Problem description: Don't include pictures. Quote the lines below from the first through the line that contains "PAPER, bk_, bevel=0.001)".
+++ Source material
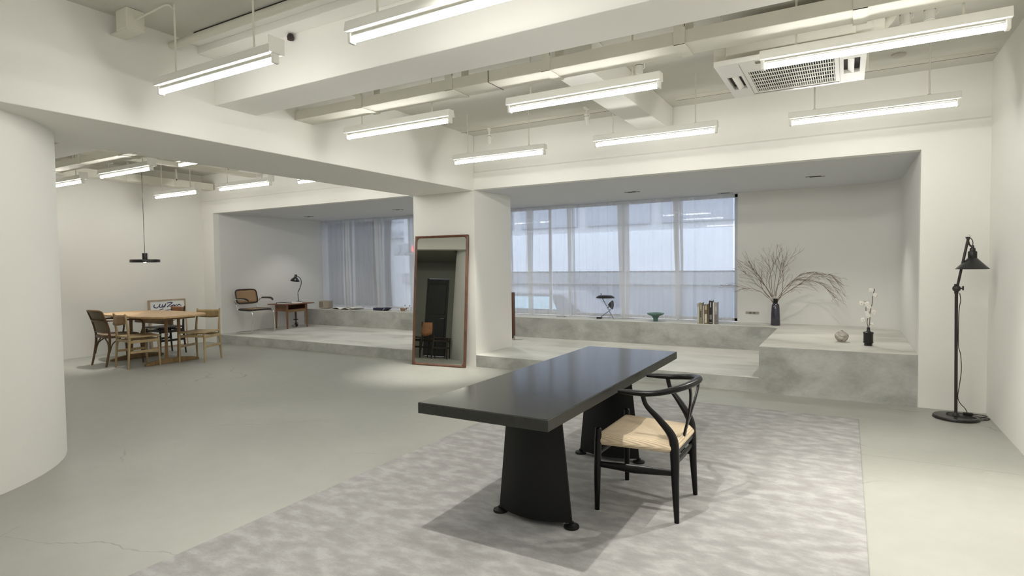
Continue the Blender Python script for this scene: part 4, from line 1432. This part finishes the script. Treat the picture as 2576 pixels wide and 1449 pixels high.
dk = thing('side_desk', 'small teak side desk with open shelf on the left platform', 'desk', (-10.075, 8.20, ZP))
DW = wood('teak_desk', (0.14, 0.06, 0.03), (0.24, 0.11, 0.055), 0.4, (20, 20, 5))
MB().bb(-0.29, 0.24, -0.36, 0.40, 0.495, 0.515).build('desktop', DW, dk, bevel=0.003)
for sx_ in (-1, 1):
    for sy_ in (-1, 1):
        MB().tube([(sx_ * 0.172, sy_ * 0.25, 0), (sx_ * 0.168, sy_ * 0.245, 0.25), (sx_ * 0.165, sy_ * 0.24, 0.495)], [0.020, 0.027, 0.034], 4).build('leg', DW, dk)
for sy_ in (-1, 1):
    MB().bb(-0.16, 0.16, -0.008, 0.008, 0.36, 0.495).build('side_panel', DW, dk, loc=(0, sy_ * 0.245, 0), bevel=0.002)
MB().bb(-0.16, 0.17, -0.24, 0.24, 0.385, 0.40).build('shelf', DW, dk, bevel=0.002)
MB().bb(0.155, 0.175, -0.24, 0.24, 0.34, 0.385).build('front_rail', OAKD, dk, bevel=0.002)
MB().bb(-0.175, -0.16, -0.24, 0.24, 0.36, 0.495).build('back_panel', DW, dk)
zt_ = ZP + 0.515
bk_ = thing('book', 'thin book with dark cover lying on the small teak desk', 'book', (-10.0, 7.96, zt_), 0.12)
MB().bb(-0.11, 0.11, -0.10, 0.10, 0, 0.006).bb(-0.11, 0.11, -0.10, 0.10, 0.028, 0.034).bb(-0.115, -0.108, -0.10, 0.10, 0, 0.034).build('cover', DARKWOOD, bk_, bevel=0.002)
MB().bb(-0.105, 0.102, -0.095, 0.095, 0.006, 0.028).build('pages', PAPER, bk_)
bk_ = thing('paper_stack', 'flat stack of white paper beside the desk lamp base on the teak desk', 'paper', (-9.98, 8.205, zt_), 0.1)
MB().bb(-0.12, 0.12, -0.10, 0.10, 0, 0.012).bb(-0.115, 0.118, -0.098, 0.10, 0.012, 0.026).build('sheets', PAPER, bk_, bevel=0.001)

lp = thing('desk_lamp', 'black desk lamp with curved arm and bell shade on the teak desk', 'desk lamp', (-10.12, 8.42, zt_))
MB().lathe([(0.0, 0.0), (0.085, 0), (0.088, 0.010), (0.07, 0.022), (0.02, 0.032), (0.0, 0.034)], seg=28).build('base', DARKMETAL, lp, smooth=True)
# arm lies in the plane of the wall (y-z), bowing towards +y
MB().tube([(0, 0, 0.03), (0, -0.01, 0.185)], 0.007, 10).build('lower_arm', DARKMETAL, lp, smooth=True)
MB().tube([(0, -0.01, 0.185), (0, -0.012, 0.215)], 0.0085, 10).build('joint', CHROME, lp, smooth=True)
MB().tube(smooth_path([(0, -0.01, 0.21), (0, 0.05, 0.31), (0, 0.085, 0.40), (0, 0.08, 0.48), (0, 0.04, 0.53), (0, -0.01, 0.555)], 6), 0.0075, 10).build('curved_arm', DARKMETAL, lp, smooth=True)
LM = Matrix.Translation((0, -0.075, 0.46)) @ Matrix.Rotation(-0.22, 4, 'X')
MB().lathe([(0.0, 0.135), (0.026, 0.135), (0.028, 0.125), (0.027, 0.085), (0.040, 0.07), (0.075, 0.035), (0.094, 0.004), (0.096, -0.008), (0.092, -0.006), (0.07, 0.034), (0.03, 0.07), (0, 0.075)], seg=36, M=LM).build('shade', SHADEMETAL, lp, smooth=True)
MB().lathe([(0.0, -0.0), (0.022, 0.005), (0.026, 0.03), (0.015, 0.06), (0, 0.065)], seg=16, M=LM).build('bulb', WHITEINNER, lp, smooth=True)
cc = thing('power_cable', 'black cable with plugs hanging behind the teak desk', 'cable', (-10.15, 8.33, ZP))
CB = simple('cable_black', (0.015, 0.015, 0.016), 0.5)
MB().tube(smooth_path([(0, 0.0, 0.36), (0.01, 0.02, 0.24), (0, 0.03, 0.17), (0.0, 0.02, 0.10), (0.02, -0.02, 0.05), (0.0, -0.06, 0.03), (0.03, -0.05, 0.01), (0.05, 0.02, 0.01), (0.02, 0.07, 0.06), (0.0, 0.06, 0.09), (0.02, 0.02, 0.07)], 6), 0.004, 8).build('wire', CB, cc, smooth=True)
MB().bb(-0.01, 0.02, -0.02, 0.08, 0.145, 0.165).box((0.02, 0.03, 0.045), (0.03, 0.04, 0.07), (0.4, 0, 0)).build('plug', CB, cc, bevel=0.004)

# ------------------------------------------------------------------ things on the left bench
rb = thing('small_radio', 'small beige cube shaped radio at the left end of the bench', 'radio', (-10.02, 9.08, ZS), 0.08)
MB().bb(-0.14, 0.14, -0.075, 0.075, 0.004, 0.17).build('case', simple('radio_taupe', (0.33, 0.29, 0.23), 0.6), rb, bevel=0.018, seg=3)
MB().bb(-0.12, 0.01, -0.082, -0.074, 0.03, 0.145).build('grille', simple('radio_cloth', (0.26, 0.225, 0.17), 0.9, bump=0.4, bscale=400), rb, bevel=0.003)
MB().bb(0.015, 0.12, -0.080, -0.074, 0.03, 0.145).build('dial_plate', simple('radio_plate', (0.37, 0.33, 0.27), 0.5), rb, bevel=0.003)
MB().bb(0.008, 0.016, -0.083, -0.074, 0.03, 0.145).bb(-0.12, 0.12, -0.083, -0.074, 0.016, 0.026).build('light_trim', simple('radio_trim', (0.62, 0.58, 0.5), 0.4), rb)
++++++
Task solution:
Continue the Blender Python script for this scene: part 4, from line 1432. This part finishes the script. Treat the picture as 2576 pixels wide and 1449 pixels high.
dk = thing('side_desk', 'small teak side desk with open shelf on the left platform', 'desk', (-10.075, 8.20, ZP))
DW = wood('teak_desk', (0.14, 0.06, 0.03), (0.24, 0.11, 0.055), 0.4, (20, 20, 5))
MB().bb(-0.29, 0.24, -0.36, 0.40, 0.495, 0.515).build('desktop', DW, dk, bevel=0.003)
for sx_ in (-1, 1):
    for sy_ in (-1, 1):
        MB().tube([(sx_ * 0.172, sy_ * 0.25, 0), (sx_ * 0.168, sy_ * 0.245, 0.25), (sx_ * 0.165, sy_ * 0.24, 0.495)], [0.020, 0.027, 0.034], 4).build('leg', DW, dk)
for sy_ in (-1, 1):
    MB().bb(-0.16, 0.16, -0.008, 0.008, 0.36, 0.495).build('side_panel', DW, dk, loc=(0, sy_ * 0.245, 0), bevel=0.002)
MB().bb(-0.16, 0.17, -0.24, 0.24, 0.385, 0.40).build('shelf', DW, dk, bevel=0.002)
MB().bb(0.155, 0.175, -0.24, 0.24, 0.34, 0.385).build('front_rail', OAKD, dk, bevel=0.002)
MB().bb(-0.175, -0.16, -0.24, 0.24, 0.36, 0.495).build('back_panel', DW, dk)
zt_ = ZP + 0.515
bk_ = thing('book', 'thin book with dark cover lying on the small teak desk', 'book', (-10.0, 7.96, zt_), 0.12)
MB().bb(-0.11, 0.11, -0.10, 0.10, 0, 0.006).bb(-0.11, 0.11, -0.10, 0.10, 0.028, 0.034).bb(-0.115, -0.108, -0.10, 0.10, 0, 0.034).build('cover', DARKWOOD, bk_, bevel=0.002)
MB().bb(-0.105, 0.102, -0.095, 0.095, 0.006, 0.028).build('pages', PAPER, bk_)
bk_ = thing('paper_stack', 'flat stack of white paper beside the desk lamp base on the teak desk', 'paper', (-9.98, 8.205, zt_), 0.1)
MB().bb(-0.12, 0.12, -0.10, 0.10, 0, 0.012).bb(-0.115, 0.118, -0.098, 0.10, 0.012, 0.026).build('sheets', PAPER, bk_, bevel=0.001)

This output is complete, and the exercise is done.